Espy Cafe opened this month at 404 W Huron Street in Ann Arbor, and the coffee is only part of the equation.
House-Roasted, Equity-Sourced
Unlike many new cafes that partner with established roasters, Schaefer and Littlejohn roast their own beans on-site. Green coffees come through Semilla and Sundog Trading, both importers known for transparency and equity-focused relationships with producers. The cafe commits to multi-year partnerships with individual farming projects rather than buying whatever’s cheapest on the spot market.
Espresso runs through two single-group Decent DE1XXL machines—the digitally controlled brewer popular with home enthusiasts and competition baristas—ground fresh on a Mahlkönig EK43. The equipment signals seriousness about extraction without the showiness of a massive multi-group machine.

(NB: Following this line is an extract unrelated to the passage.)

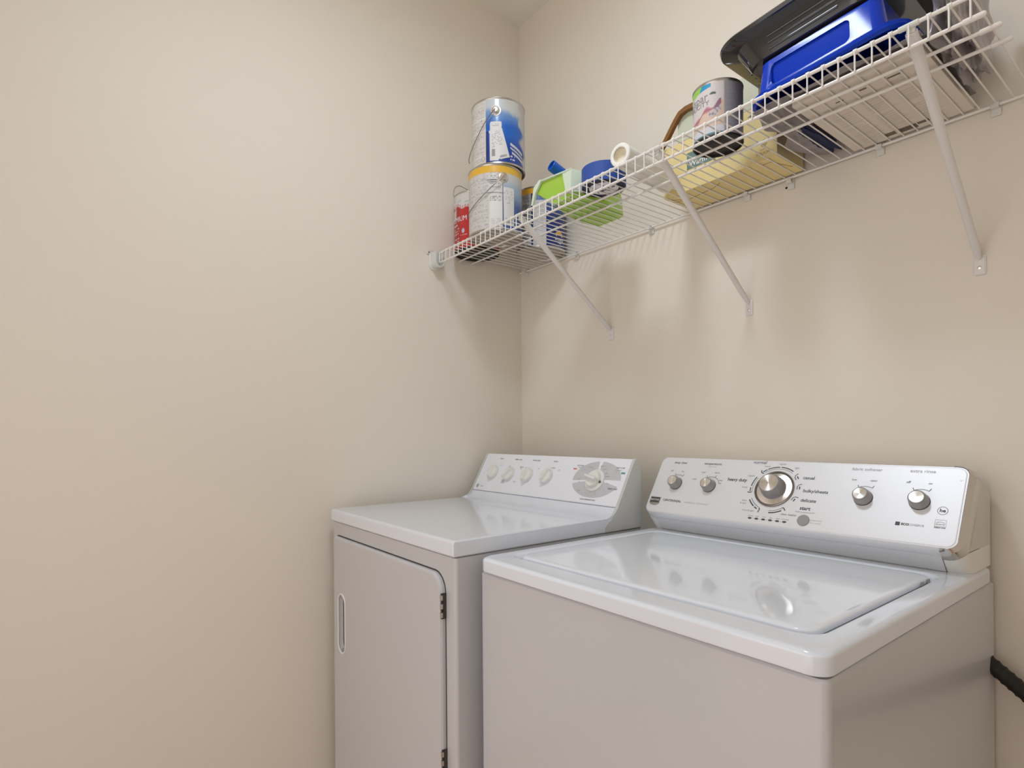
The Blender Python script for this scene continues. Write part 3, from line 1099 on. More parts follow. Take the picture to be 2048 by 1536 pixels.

Every drink comes with A2 dairy or Ope Milk, Espy’s house-made oat alternative.
Scratch Everything
The food menu reads more like a restaurant than a cafe. A chermoula-harissa trout sandwich arrives on house-made Palestinian taboon bread. Salads feature pistachio aillade. Apple soda is made in-house, along with hazelnut orgeat syrup and everything else that goes into the drinks.
This is scratch cooking applied to coffee service—labour-intensive, harder to scale, and increasingly rare in an industry that defaults to pre-made syrups and commissary pastries.
Local Craft in Every Detail
Carpenter Jim Pudar built the custom wooden furniture from Michigan hard maple and red oak. Ceramicist Anna Schwartz of Ypsi Clay House threw over 300 pieces by hand—every cup, mug, and vessel that crosses the counter came from a local studio.
The space itself reflects the same collaborative approach: long communal tables designed to encourage conversation, a layout meant for lingering rather than quick turnover.
The Worker-Centered Model
This is where Espy diverges most sharply from standard cafe operations. Every team member earns the same hourly wage. Decisions get made democratically. Profits—when they arrive—will be shared based on hours worked.
The founders describe their long-term goal as full worker ownership, though current SBA loan requirements prevent that structure from taking effect immediately. The intention is baked into how they run the business while they work toward making it legally official.
Equal pay and profit-sharing remain uncommon in food service, where wage gaps between front-of-house staff, baristas, and kitchen workers often go unquestioned. Espy is betting that treating the whole team as partners—not just employees—produces better work and better coffee.
Why This Matters
Ann Arbor already has solid specialty options, but Espy brings something different: a house-roasting program built on transparent sourcing, a scratch kitchen that takes food as seriously as extraction, and a workplace model designed around equity rather than hierarchy.
The Decent espresso machines signal technical ambition. The multi-year importer commitments signal values. The profit-sharing signals that the people pulling shots will directly benefit when the business succeeds.
Schaefer and Littlejohn started as musicians, not coffee professionals. They worked with Josh Longsdorf at Anthology Coffee in Detroit during the transition, borrowing equipment and storage space while they figured out logistics. The collaboration reflects how specialty coffee often works—established shops mentoring newcomers, knowledge passing through the community.
Espy Cafe is open now at 404 W Huron Street in Ann Arbor, on the western edge of downtown.